When the Blackshirts were stopped in their tracks!



Andy Brooks with London, Italian and Greek comrades by the mural

by New Worker correspondent
 Hundreds of thousands of anti-fascists took to the streets of London’s East End on Sunday 4th October, 1936 to stop Sir Oswald Mosley’s fascist Blackshirts marching through a predominantly Jewish part of London. Communists played a major part in the mobilisation along with members of the Independent Labour Party and the Jewish Ex-Servicemen’s Association, and their efforts were recalled by British, Italian and Greek communists at a ceremony in London’s historic East End last weekend.
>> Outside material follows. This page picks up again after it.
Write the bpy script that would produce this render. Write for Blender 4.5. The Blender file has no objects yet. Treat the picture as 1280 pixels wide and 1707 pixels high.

London communists joined comrades from Greece and Italy at the Cable Street mural on Saturday to remember the Cable Street fighters and all the anti-fascists who fought in the Second World War for a better world.
NCP leader Andy Brooks and Alfredo Maira from the Communist Party of Italy’s Pietro Secchia (UK) branch paid tribute to the East Enders’ heroic stand against fascism that stopped the Blackshirts in their tracks in 1936.
On the eve of the Mosley march the Daily Worker warned that: “The fascists are pouring out unimaginable filth against the Jews. The attack on the Jews has been the well-known device of every bloodthirsty, reactionary, unpopular regime for centuries.” The issue was “not merely a question of elementary human rights…the attack on the Jews is the beginning of the attack to wipe out the socialist movement, trade unionism and democracy in Britain.”
On the day some 3,000 Blackshirts and thousands of police were met by a hostile crowd who had erected barricades to stop the fascists marching. After hours of clashes with the police and many arrests the police told Mosley that the march would have to be abandoned.
The massive mural, painted by a number of local artists, was started in 1979 and finally completed in 1983. The work has been vandalised by fascists several times but it was substantially restored in 2011.
 The design was based on original photographs of the battle and the buildings of the day. Some of the people who took part in the battle are depicted in the mural along with others who symbolise the people of the East End today.